Minuteman to expand
GDO Report
Border watchers say they'll target five more states . The Minuteman Project will expand its border watch efforts from Arizona to include California, New Mexico, Texas, Michigan and Idaho, said organizers Chris Simcox and James Gilchrist at a press conference held in Tombstone Monday. Citizens there have begun organizing their own Minuteman spinoffs, Simcox said.
Gilchrist will also begin organizing the group's efforts to take the Minuteman Project to the nation's interior, going after the businesses that employ illegal border crossers and stepping up efforts to lobby Congress to put the National Guard or the U.S. military on the border.
Meanwhile, immigrants' rights advocates are threatening a boycott of Arizona businesses because of what they call "hate groups on the border and in the state Capitol."
The first target of the boycott would be the Arizona Cardinals football team, which is slated to play a National Football League game in Mexico in October, said Salvador Reza of Tonatierra, a human rights group in Phoenix.
"Take somebody else," Reza said they will tell the NFL. "Take the Dallas Cowboys. Take the Washington Redskins."
Members of Tonatierra and about 10 other groups from Arizona, California and Mexico are protesting Arizona state lawmakers' support of the volunteer border patrol and bills that would restrict immigrants' access to services.
Rep. Russell Pearce, R-Mesa, laughed when he heard about the threat to the Cardinals.
"The truth is, it's all a game," Pearce said. "These are people who are pro-illegal. You have to secure our borders. They would ignore all the damage to America. The shame is on them."
Pearce, House appropriations chairman, was involved in the drafting of Proposition 200, approved by Arizona voters in November to restrict illegal immigrants' access to state-funded public services.
Simcox said he was unaware of the protest or threatened boycott, but said the protesters have a First Amendment right to state their position.
Reza said the proposed boycott potentially involves thousands of people in cities nationwide, because the issues at stake affect Latinos and other immigrants.
Cathy Rion, 28, a member of Heads Up Collective in San Francisco, was among a group that traveled to the Arizona Capitol by car and plane from California to promote the protest. Travel expenses were paid by donations to the California coalition Deporten a la Migra, which translates as "Deport Immigration and Customs Enforcement." The group was formed to fight immigration raids in San Francisco, Rion said.
Human rights groups in Arizona, immigrant workers and families as well as groups throughout the country are holding meetings to decide whether to boycott Arizona, said Alexis Mazón, a volunteer in Tucson for Defeat 200, an effort that campaigned against Proposition 200. The decision will depend on what the Legislature does, she said.

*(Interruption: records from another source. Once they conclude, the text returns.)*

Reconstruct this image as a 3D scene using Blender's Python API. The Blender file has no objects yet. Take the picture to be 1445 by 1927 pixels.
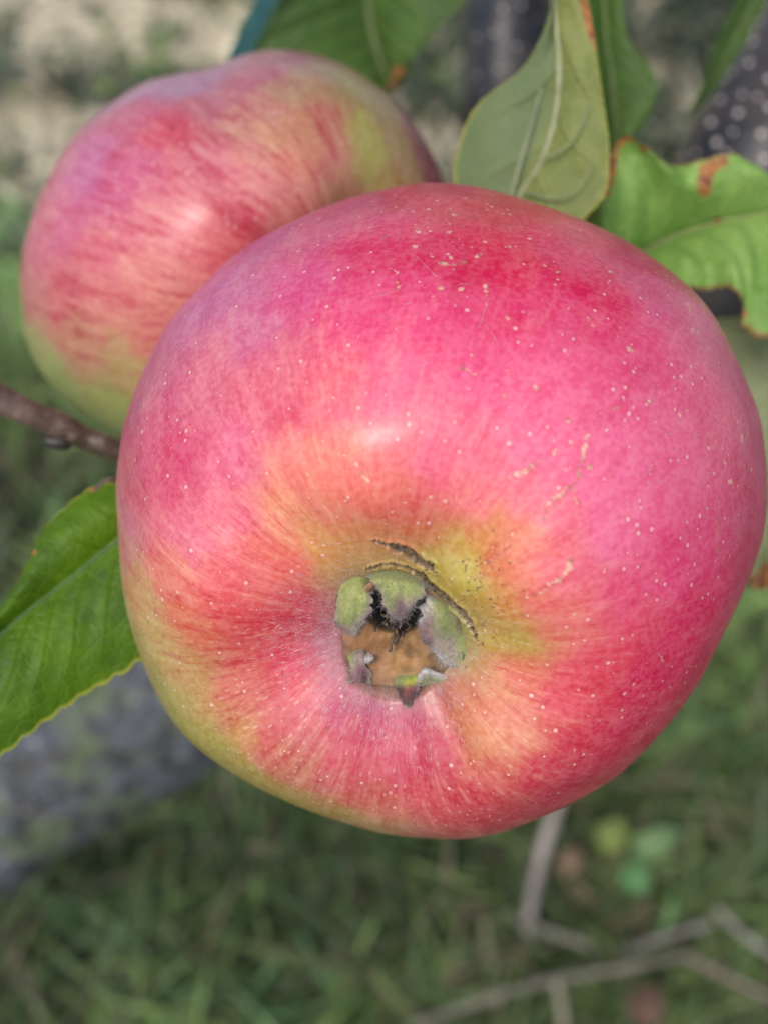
import bpy, math, random
import numpy as np
from mathutils import Vector, Matrix

scene = bpy.context.scene
COL = scene.collection
rng = np.random.default_rng(7)
random.seed(7)

# ------------------------------------------------------------------ camera
PITCH = math.radians(50)
CAM = np.array([0.0, 0.0, 0.85])
FWD = np.array([0.0, math.cos(PITCH), -math.sin(PITCH)])
RIGHT = np.array([1.0, 0.0, 0.0])
UP = np.array([0.0, math.sin(PITCH), math.cos(PITCH)])
K = 2064.0                      # photo pixels per unit of tangent
CX, CY = 722.5, 963.5
cam_data = bpy.data.cameras.new("camera")
cam = bpy.data.objects.new("camera", cam_data)
COL.objects.link(cam)
scene.camera = cam
cam.location = CAM
cam.rotation_euler = (math.pi / 2 - PITCH, 0, 0)
cam_data.sensor_fit = 'HORIZONTAL'
cam_data.sensor_width = 36.0
cam_data.lens = 36.0 * K / 1445.0
cam_data.clip_start = 0.01
cam_data.clip_end = 200.0
cam_data.dof.use_dof = True
cam_data.dof.focus_distance = 0.120
cam_data.dof.aperture_fstop = 18.5

# ------------------------------------------------------------------ light
SUN = -0.27 * RIGHT + 0.16 * UP - 0.97 * FWD; SUN /= np.linalg.norm(SUN)
world = bpy.data.worlds.new("World")
scene.world = world
world.use_nodes = True
wn = world.node_tree
bg = wn.nodes["Background"]
sky = wn.nodes.new("ShaderNodeTexSky")
sky.sky_type = 'NISHITA'
sky.sun_disc = False
sky.sun_elevation = math.asin(SUN[2])
sky.sun_rotation = math.atan2(SUN[0], SUN[1])
sky.air_density = 1.0
sky.dust_density = 3.0
sky.ozone_density = 0.6
wn.links.new(sky.outputs[0], bg.inputs[0])
bg.inputs[1].default_value = 0.15
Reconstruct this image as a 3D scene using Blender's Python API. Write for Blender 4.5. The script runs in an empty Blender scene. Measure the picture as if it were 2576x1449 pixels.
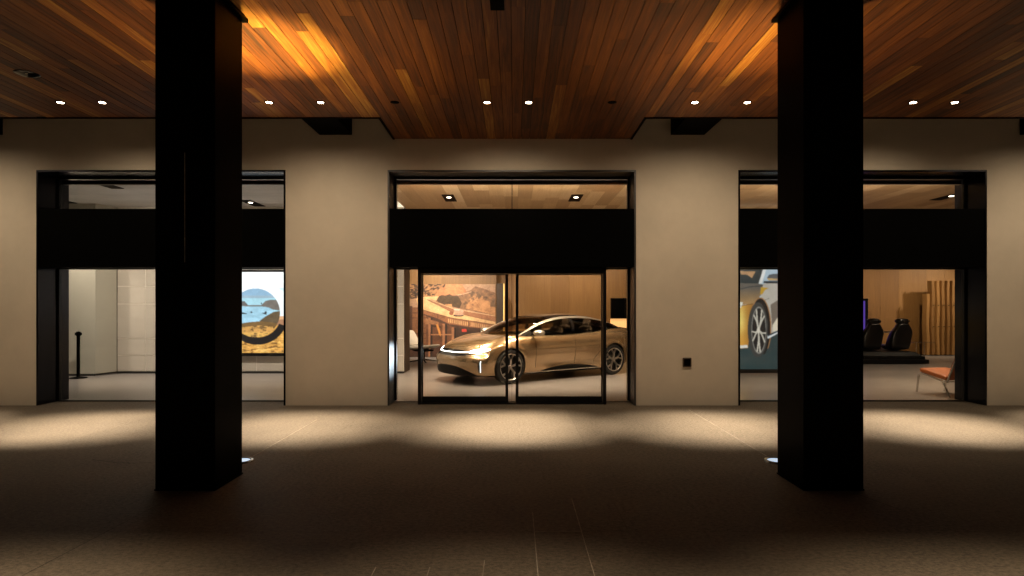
import bpy, bmesh, math, random
import numpy as np
from mathutils import Vector, Matrix
from mathutils.bvhtree import BVHTree

S = bpy.context.scene
COL = S.collection
R = math.radians
random.seed(7)

# ------------------------------------------------------------------ camera, world, exposure
FPX, VPX, VPY, CAMH = 1500.0, 1295.0, 770.0, 1.6     # measured on the photo at 2576 px width
cam = bpy.data.cameras.new("camera")
cam.sensor_width = 36.0
cam.lens = 36.0 * FPX / 2576.0
cam.shift_x = -(VPX - 1288.0) / 2576.0
cam.shift_y = (VPY - 724.5) / 2576.0
cam.clip_start = 0.05
cam.clip_end = 2000.0
camo = bpy.data.objects.new("camera", cam)
COL.objects.link(camo)
camo.location = (0, 0, CAMH)
camo.rotation_euler = (R(90), 0, 0)
S.camera = camo

W = bpy.data.worlds.new("World")
S.world = W
W.use_nodes = True
wn = W.node_tree
bg = wn.nodes["Background"]
sky = wn.nodes.new("ShaderNodeTexSky")
sky.sky_type = 'NISHITA'
sky.sun_disc = False
sky.sun_elevation = R(1.0)
sky.sun_rotation = R(180)
wn.links.new(sky.outputs[0], bg.inputs[0])
bg.inputs[1].default_value = 0.0006          # night: the sky gives almost nothing

S.view_settings.view_transform = 'Standard'
S.view_settings.look = 'None'
S.view_settings.exposure = 0.0
S.view_settings.gamma = 1.0
S.cycles.max_bounces = 9
S.cycles.diffuse_bounces = 4
S.cycles.glossy_bounces = 4
S.cycles.transmission_bounces = 4
S.cycles.transparent_max_bounces = 12
S.cycles.sample_clamp_indirect = 4.0
S.cycles.caustics_reflective = False
S.cycles.caustics_refractive = False
S.cycles.use_denoising = True


def wx(px, Y):
    return (px - VPX) * Y / FPX


def wz(py, Y):
    return CAMH - (py - VPY) * Y / FPX


# ------------------------------------------------------------------ materials
def nodes_of(name):
    m = bpy.data.materials.new(name)
    m.use_nodes = True
    nt = m.node_tree
    return m, nt, nt.nodes["Principled BSDF"]


def mat(name, col, rough=0.5, metal=0.0, noise=0.0, nscale=8.0, bump=0.0, bscale=60.0, coat=0.0, spec=0.5,
        stretch=(1, 1, 1), emit=None, estr=0.0):
    m, nt, b = nodes_of(name)
    b.inputs["Base Color"].default_value = (*col, 1)
    b.inputs["Roughness"].default_value = rough
    b.inputs["Metallic"].default_value = metal
    b.inputs["Specular IOR Level"].default_value = spec
    b.inputs["Coat Weight"].default_value = coat
    b.inputs["Coat Roughness"].default_value = 0.04
    if noise > 0 or bump > 0:
        tc = nt.nodes.new("ShaderNodeTexCoord")
        mp = nt.nodes.new("ShaderNodeMapping")
        mp.inputs["Scale"].default_value = stretch
        nt.links.new(tc.outputs["Object"], mp.inputs[0])
    if noise > 0:
        n = nt.nodes.new("ShaderNodeTexNoise")
        n.inputs["Scale"].default_value = nscale
        n.inputs["Detail"].default_value = 6
        n.inputs["Roughness"].default_value = 0.65
        nt.links.new(mp.outputs[0], n.inputs["Vector"])
        r = nt.nodes.new("ShaderNodeMapRange")
        r.inputs[1].default_value = 0.3
        r.inputs[2].default_value = 0.7
        r.inputs[3].default_value = 1 - noise
        r.inputs[4].default_value = 1 + noise
        nt.links.new(n.outputs[0], r.inputs[0])
        mx = nt.nodes.new("ShaderNodeVectorMath")
        mx.operation = 'SCALE'
        mx.inputs[0].default_value = col
        nt.links.new(r.outputs[0], mx.inputs["Scale"])
        nt.links.new(mx.outputs[0], b.inputs["Base Color"])
    if bump > 0:
        n2 = nt.nodes.new("ShaderNodeTexNoise")
        n2.inputs["Scale"].default_value = bscale
        n2.inputs["Detail"].default_value = 5
        nt.links.new(mp.outputs[0], n2.inputs["Vector"])
        bp = nt.nodes.new("ShaderNodeBump")
        bp.inputs["Strength"].default_value = bump
        bp.inputs["Distance"].default_value = 0.01
        nt.links.new(n2.outputs[0], bp.inputs["Height"])
        nt.links.new(bp.outputs[0], b.inputs["Normal"])
    if emit:
        b.inputs["Emission Color"].default_value = (*emit, 1)
        b.inputs["Emission Strength"].default_value = estr
    return m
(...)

On the other front, Simcox said he and Gilchrist will step up their efforts to lobby the U.S. Congress next week when they travel to Washington for an April 27 meeting with members of the congressional Immigration Reform Caucus.
Simcox said they will tell the caucus members that the Minuteman patrols will continue indefinitely until Congress commits to funding the deployment of the National Guard or military along the border.
"This is a no-compromise situation. We will not discontinue patrolling the border until the Congress funds and clears the way for the National Guard, and/or specially trained military troops, to follow our model that we've created," Simcox said. "We have the people of the United States behind us in overwhelming numbers."
Simcox said the first two weeks of the monthlong Arizona Minuteman Project have been a resounding success, exceeding expectations, choking off illegal entries along the 23-mile stretch of border in Cochise County where project volunteers have focused their efforts since April 1.
He said the project has attracted worldwide attention and sent a strong message to Congress that Americans have the will to force the government to do its job of protecting the nation's borders.
It has also brought a flood of more than 10,000 new volunteers that will allow the project to expand farther and faster than planned, Simcox said.
There was no way to independently verify his claim.
"We've proven that the border can be secured by using a different model than the Border Patrol has been using in the past," said Simcox.
But Andy Adame, a spokesman for the Border Patrol's Tucson Sector, said the Minuteman project has been more of a detriment than a help on the border. Valuable resources were diverted, he said, as agents responded to more than 150 sensor activations caused by Minuteman volunteers "wandering around the desert in search of undocumented aliens."
He said while apprehensions in the Naco and Douglas areas are down since March 31, the reason is most likely the result of increased patrolling by the Mexican military south of the border. Sectorwide, he said apprehensions are up slightly over last year at this time.
Adame said the prospect of dealing with the Minuteman presence on an ongoing basis would have a negative effect on Border Patrol operations. It is also a potentially dangerous situation, he said, for the armed and untrained civilian volunteers who put themselves in an environment that includes armed drug smugglers and ruthless people-traffickers.
"We still believe this is a very dangerous way to make a political statement," Adame said.